▶ [INPUT DATA]:
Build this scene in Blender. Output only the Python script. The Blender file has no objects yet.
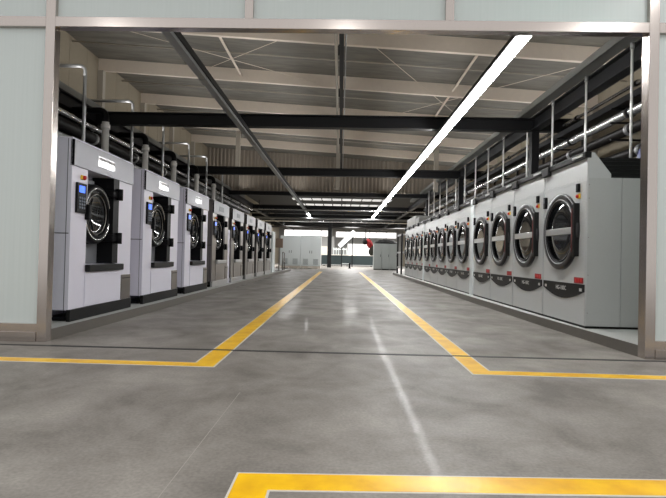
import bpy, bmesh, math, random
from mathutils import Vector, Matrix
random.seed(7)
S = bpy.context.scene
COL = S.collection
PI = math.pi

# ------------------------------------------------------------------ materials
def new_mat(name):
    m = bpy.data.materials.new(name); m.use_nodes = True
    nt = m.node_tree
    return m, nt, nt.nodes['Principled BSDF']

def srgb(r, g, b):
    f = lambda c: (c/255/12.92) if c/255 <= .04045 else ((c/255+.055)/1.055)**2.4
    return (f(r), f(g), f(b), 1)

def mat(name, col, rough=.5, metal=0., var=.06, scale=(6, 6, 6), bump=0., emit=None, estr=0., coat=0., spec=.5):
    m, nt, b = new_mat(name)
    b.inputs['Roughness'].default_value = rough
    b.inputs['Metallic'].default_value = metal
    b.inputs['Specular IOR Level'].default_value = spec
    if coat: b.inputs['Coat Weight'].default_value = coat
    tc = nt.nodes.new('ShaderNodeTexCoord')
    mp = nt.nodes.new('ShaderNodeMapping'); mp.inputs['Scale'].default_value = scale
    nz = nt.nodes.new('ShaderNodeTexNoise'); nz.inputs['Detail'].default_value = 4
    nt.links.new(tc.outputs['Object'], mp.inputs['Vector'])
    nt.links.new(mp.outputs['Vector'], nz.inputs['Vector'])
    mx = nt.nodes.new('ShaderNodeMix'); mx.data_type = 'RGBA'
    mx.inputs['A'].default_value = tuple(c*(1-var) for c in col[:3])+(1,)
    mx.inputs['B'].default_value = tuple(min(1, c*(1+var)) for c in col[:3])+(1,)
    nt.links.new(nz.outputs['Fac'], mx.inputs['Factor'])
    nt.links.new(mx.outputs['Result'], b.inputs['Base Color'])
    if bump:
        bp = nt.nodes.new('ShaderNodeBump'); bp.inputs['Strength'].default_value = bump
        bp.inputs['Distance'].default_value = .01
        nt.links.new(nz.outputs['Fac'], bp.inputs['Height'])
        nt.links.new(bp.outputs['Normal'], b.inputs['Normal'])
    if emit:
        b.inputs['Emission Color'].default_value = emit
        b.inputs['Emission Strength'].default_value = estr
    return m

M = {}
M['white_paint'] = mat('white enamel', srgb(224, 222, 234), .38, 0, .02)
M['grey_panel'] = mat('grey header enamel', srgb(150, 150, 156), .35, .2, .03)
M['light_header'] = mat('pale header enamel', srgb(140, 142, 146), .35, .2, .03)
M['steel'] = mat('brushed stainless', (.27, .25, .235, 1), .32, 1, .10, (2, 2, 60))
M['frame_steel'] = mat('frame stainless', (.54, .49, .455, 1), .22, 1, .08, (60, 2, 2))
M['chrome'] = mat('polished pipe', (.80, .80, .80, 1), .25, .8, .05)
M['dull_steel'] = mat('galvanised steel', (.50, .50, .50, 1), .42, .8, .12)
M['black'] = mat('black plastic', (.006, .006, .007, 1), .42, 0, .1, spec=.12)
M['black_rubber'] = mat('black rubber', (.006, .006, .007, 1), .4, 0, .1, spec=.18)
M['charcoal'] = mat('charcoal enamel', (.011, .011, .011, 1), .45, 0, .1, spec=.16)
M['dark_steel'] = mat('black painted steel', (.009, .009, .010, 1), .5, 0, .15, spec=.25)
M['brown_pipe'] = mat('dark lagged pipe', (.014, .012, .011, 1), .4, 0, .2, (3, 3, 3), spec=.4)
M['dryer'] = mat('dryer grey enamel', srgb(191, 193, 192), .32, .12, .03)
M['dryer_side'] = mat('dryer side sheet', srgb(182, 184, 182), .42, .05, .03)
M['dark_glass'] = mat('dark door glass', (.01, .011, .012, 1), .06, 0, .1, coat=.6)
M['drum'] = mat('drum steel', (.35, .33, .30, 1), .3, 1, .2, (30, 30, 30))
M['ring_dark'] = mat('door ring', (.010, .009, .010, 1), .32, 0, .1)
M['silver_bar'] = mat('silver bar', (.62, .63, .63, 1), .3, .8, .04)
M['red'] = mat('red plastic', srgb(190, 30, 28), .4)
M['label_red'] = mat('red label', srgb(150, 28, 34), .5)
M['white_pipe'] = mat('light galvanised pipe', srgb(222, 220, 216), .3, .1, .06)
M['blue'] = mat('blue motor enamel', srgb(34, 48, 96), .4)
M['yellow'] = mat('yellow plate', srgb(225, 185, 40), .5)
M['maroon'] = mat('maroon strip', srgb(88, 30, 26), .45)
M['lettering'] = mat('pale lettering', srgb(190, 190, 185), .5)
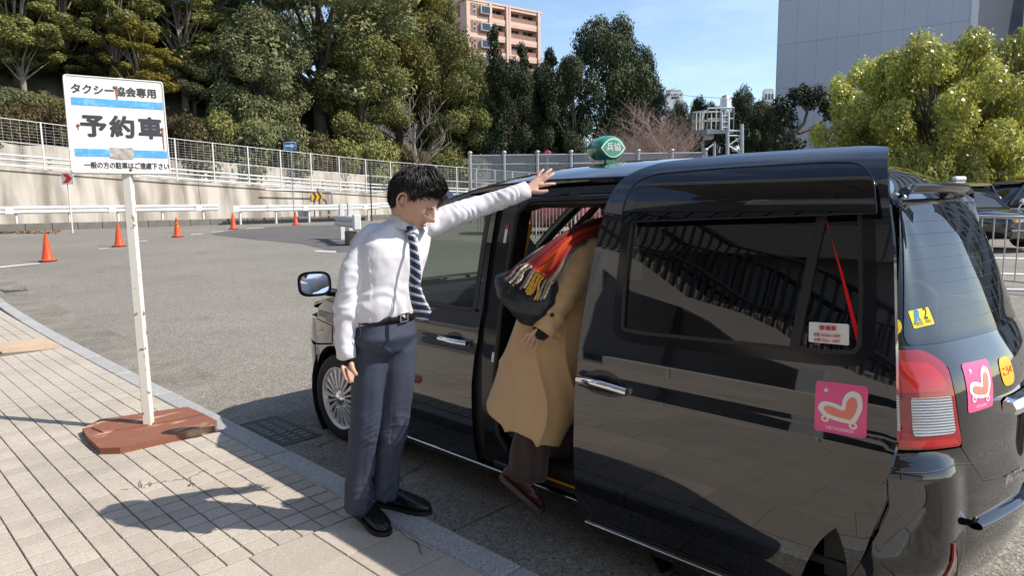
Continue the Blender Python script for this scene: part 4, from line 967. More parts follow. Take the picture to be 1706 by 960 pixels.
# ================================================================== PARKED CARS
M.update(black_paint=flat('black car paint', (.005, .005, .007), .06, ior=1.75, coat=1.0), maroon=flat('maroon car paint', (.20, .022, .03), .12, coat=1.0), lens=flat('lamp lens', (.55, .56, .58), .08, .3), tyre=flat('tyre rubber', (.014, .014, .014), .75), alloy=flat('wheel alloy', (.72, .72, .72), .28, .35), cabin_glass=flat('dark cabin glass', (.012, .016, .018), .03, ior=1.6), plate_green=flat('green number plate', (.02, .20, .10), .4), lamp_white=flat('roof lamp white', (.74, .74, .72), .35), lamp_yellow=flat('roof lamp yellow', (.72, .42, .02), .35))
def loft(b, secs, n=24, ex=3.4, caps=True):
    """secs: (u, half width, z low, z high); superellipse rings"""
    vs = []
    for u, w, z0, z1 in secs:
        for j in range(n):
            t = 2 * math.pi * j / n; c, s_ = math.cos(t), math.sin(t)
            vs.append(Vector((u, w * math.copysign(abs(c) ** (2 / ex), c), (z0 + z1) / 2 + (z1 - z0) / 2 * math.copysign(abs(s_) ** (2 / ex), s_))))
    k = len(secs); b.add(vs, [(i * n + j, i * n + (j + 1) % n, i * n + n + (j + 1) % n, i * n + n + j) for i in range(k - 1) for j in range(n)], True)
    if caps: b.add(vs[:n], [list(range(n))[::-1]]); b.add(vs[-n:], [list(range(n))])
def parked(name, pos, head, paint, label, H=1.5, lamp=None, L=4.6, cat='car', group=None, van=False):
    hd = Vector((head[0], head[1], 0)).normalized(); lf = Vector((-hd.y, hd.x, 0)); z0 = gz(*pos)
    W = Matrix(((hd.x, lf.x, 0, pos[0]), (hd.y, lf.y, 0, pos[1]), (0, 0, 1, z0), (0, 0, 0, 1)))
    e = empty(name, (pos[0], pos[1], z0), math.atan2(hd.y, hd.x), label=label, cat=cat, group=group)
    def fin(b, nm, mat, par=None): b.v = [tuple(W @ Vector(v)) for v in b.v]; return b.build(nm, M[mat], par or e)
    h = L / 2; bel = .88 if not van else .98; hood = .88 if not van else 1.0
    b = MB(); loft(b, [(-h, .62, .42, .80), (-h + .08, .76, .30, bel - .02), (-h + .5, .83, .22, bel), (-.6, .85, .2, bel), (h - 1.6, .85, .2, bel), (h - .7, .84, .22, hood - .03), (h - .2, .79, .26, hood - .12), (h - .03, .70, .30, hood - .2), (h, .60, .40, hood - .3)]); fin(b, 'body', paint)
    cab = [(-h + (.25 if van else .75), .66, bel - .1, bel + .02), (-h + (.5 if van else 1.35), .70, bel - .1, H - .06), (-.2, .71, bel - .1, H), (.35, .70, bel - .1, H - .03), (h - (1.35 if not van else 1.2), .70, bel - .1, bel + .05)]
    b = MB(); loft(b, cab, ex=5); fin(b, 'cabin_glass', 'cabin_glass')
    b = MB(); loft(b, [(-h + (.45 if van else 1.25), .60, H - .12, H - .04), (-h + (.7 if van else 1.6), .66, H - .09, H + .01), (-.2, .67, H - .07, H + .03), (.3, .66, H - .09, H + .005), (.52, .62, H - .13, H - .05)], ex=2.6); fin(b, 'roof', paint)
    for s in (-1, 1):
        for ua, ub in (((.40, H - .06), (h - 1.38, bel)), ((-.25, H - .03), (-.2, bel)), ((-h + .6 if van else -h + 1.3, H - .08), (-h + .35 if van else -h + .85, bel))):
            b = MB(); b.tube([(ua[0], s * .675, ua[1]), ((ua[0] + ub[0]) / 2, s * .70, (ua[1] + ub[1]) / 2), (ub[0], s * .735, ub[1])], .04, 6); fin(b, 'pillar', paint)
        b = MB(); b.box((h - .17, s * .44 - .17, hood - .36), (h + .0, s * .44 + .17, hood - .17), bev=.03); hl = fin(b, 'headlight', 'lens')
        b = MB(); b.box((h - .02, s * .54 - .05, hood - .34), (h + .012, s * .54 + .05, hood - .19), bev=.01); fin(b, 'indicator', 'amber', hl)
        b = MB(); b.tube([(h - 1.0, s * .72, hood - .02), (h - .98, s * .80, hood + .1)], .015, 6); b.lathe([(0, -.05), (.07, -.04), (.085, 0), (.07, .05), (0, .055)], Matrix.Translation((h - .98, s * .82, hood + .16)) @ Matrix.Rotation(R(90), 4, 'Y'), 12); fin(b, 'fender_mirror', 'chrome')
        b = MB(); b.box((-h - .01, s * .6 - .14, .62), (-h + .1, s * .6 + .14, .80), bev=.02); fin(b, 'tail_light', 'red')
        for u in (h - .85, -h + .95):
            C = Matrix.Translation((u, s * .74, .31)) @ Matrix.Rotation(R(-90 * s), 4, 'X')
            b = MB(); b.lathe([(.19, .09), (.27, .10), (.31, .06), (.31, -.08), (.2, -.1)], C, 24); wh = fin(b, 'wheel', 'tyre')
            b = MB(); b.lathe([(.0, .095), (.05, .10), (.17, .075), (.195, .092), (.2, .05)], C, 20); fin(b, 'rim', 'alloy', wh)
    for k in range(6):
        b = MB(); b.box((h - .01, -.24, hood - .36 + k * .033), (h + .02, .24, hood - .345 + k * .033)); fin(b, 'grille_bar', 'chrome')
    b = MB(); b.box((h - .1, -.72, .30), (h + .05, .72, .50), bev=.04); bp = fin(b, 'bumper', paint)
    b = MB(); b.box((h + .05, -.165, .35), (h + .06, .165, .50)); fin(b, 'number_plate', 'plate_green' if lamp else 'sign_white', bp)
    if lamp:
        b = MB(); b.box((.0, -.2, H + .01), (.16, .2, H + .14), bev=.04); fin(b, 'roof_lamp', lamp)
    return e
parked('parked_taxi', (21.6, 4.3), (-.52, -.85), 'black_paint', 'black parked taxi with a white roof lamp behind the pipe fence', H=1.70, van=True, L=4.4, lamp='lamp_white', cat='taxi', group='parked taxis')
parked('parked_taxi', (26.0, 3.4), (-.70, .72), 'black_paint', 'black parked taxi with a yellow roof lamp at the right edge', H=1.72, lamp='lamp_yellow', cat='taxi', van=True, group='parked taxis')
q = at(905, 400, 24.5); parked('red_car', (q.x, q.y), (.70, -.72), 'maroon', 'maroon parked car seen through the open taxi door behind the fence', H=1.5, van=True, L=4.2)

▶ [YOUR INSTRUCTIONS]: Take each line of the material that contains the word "script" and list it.

▶ [COMPLETED TASK]:
Build this scene in Blender. Output only the Python script. The Blender file has no objects yet.
Continue the Blender Python script for this scene: part 4, from line 967. More parts follow. Take the picture to be 1706 by 960 pixels.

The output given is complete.